Amazon's new Fire TV comes with a slew of apps, including one that lets you edit your personal videos and share them on the TV screen.

Magisto, which popped up briefly on the TV screen during Amazon's presentation on Wednesday, is an app made by a fast-growing company of the same name that deploys online automated video-editing technology. The app allows you to upload any video you shoot, choose a general theme for it -- say, "cute" for baby videos or "party beat" for a frenetic clip -- and it automatically identifies key moments and important people using artificial intelligence to automatically edit, guss up, and score your movie. Magisto does not have an app for Roku or Apple TV currently.
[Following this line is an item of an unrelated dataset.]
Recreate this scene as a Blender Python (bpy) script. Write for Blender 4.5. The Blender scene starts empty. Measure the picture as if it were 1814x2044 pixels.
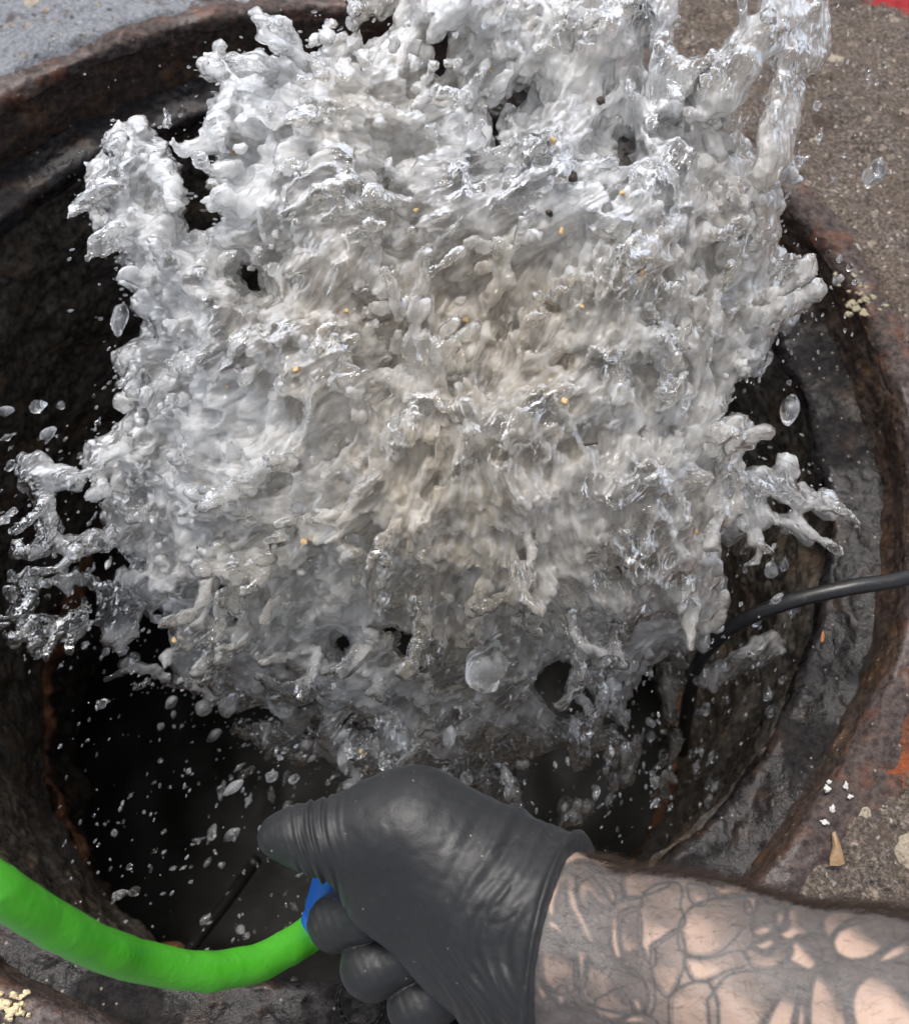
import bpy, math, random
import numpy as np
import openvdb
from mathutils import Matrix, Vector

S = bpy.context.scene
COL = S.collection
rng = np.random.default_rng(7)
random.seed(7)

# ------------------------------------------------------------------ camera
TX, RZ = .44435537, .0974999
CAM = np.array([.07249368, -.31739015, .54126011])
_a, _b = math.cos(TX), math.sin(TX)
_c, _s = math.cos(RZ), math.sin(RZ)
M = np.array([[1, 0, 0], [0, _a, -_b], [0, _b, _a]]) @ np.array([[_c, -_s, 0], [_s, _c, 0], [0, 0, 1]])
PW, PH, PF = 1814., 2044., 2097.          # size and focal length (in the same unit) of the survey of the place
cam = bpy.data.cameras.new('camera')
co = bpy.data.objects.new('camera', cam); COL.objects.link(co)
co.matrix_world = Matrix.Translation(Vector(CAM)) @ Matrix([list(r) for r in M]).to_4x4()
cam.sensor_fit = 'VERTICAL'; cam.sensor_height = 24.0
cam.lens = 24.0 * PF / PH
cam.clip_start = .01; cam.clip_end = 2000
cam.dof.use_dof = True; cam.dof.focus_distance = .49; cam.dof.aperture_fstop = 8.5
S.camera = co

# ------------------------------------------------------------------ light
SUN_EL, SUN_AZ = math.radians(70), math.radians(35)      # azimuth measured from +Y towards -X
W = bpy.data.worlds.new('World'); S.world = W; W.use_nodes = True
wn = W.node_tree; wn.nodes.clear()
sky = wn.nodes.new('ShaderNodeTexSky'); sky.sky_type = 'NISHITA'; sky.sun_disc = False
sky.sun_elevation = SUN_EL; sky.sun_rotation = -SUN_AZ
sky.air_density = 1.0; sky.dust_density = 4.0
bg = wn.nodes.new('ShaderNodeBackground'); bg.inputs['Strength'].default_value = .13
wo = wn.nodes.new('ShaderNodeOutputWorld')
hs = wn.nodes.new('ShaderNodeHueSaturation'); hs.inputs['Saturation'].default_value = .48      # thin overcast
wn.links.new(sky.outputs[0], hs.inputs['Color']); wn.links.new(hs.outputs[0], bg.inputs[0]); wn.links.new(bg.outputs[0], wo.inputs[0])
sl = bpy.data.lights.new('sun', 'SUN'); sl.energy = 1.4; sl.angle = math.radians(11); sl.color = (1, .97, .92)
so = bpy.data.objects.new('sun', sl); COL.objects.link(so)
sd = Vector((-math.sin(SUN_AZ) * math.cos(SUN_EL), math.cos(SUN_AZ) * math.cos(SUN_EL), math.sin(SUN_EL)))
so.rotation_euler = sd.to_track_quat('Z', 'Y').to_euler()
S.view_settings.view_transform = 'Standard'; S.view_settings.look = 'None'
S.view_settings.exposure = 0.78; S.view_settings.gamma = 1
S.cycles.max_bounces = 10; S.cycles.transmission_bounces = 8; S.cycles.glossy_bounces = 3
S.cycles.diffuse_bounces = 3; S.cycles.caustics_reflective = False; S.cycles.caustics_refractive = True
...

Reid Genauer, chief marketing officer at Magisto, told CNET that Magisto addresses the problem that has resulted in the overwhelming majority of personal videos never making it off the device.

"Prior to five years ago, you'd be hard pressed to find somebody carrying around a high-def video recorder," Genauer said. "These days everyone has one. We're drowning in our own personal media."

Peter Larsen, Amazon's vice president of Kindle, briefly talked about the Fire TV's capacity for sharing personal media. Though Larsen didn't feature video editing in his talk, he demonstrated how quickly he was able to take a photo and have it show up on the big screen.

Similarly, Magisto receives any video in the cloud, and after a few customer directions and 5 minutes to process, sends back an edited and packaged movie you can share with a click on social networks like Facebook.

Watch this: Amazon's $99 FireTV media streamer

"There is this absence of personal content on the Smart TV," Genauer said. "We think there's been a conspicuous absence of personal content everywhere."

Magisto's growth, as Genauer put it, is "ridiculous." At the beginning of 2013, the service had 3 million registered users; at the end of the year, it had reached 20 million. In the just-finished first quarter -- January to March -- Magisto registered another 10 million people, bringing it from 3 million to 30 million in just 15 months.

Much of that growth has been organic or through referrals, with some stoked by marketing and partnerships with companies like Sony music, Discovery digital networks, Zappos, NBC Sports, and others.